Tuesday, September 7, 2010

Caught Between a Rock and the Deep Blue Sea

Don't think I don't know that this title is a mixed metaphor.  But it works.

On the one side, the oil business and on the other side, family commitments and a holiday road trip.  Stuck in the Middle are our lives in Dallas. 
    All of this summer it has been a push to get my Eldorado Prospect, a shallow oil well drilled in Southern Arkansas. 
    All of this summer, Inga has been counting the days to get back to Eugene, Oregon to move into her first apartment and get started with her sophomore year at the University of Oregon.

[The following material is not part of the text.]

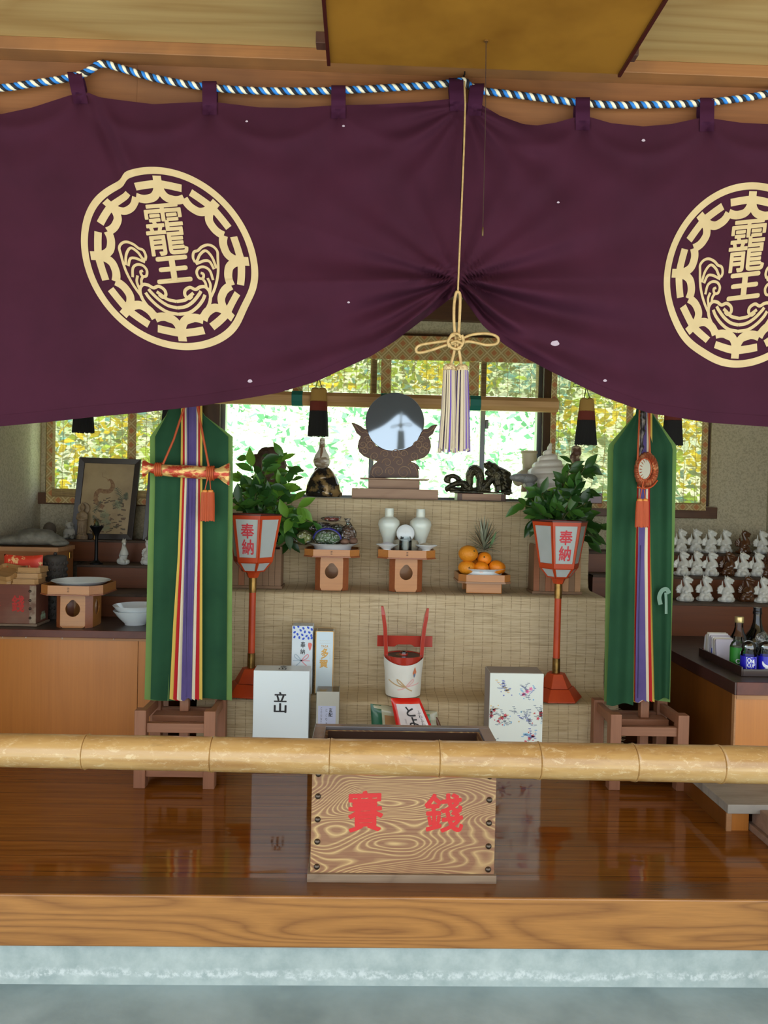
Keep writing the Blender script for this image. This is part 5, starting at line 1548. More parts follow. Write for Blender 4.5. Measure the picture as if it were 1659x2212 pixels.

Location for the drilling rig has been built and the rig will be onsite Sept. 8 and ready to get drilling the Owens #1 well with promising prospects for the rocks of the Rodessa Formation at 3,300 feet underground.  Inga has packed up spare dishes, saucers and cups, knives from home, purchased a griddle and slow-cooker for her new place.  She expects to be in Eugene on Sept. 17 to move her school stuff out of storage and plans on spending the day of Sept. 18 dipping a triumphant toe in the edge of the Deep Blue Sea at the Oregon Coast.  Like MacArthur: I have returned!

The catch- the plan is to drive to Oregon and use the college-mobile to haul belongings awaiting in storage at the end of the Oregon Trail.  The plan is to leave Dallas on the 14th.  The other catch is that I need to be sitting the well and making decisions for my investors as to whether we struck oil and make the call to complete the well, or not.  The question is, can I finish the well in Arkansas by the 14th and turn the vehicle around to the westward trip in time.  If not Sue and Inga will turn the Camry into an Oregon Trail prairie schooner and do the trip without me.  I would hate to miss a westward road trip. 

A wiseguy once noted; "Time is nature's way of keeping everything from happening at once."  I hope nature can stick a little time into these plans, so everything does not happen at once.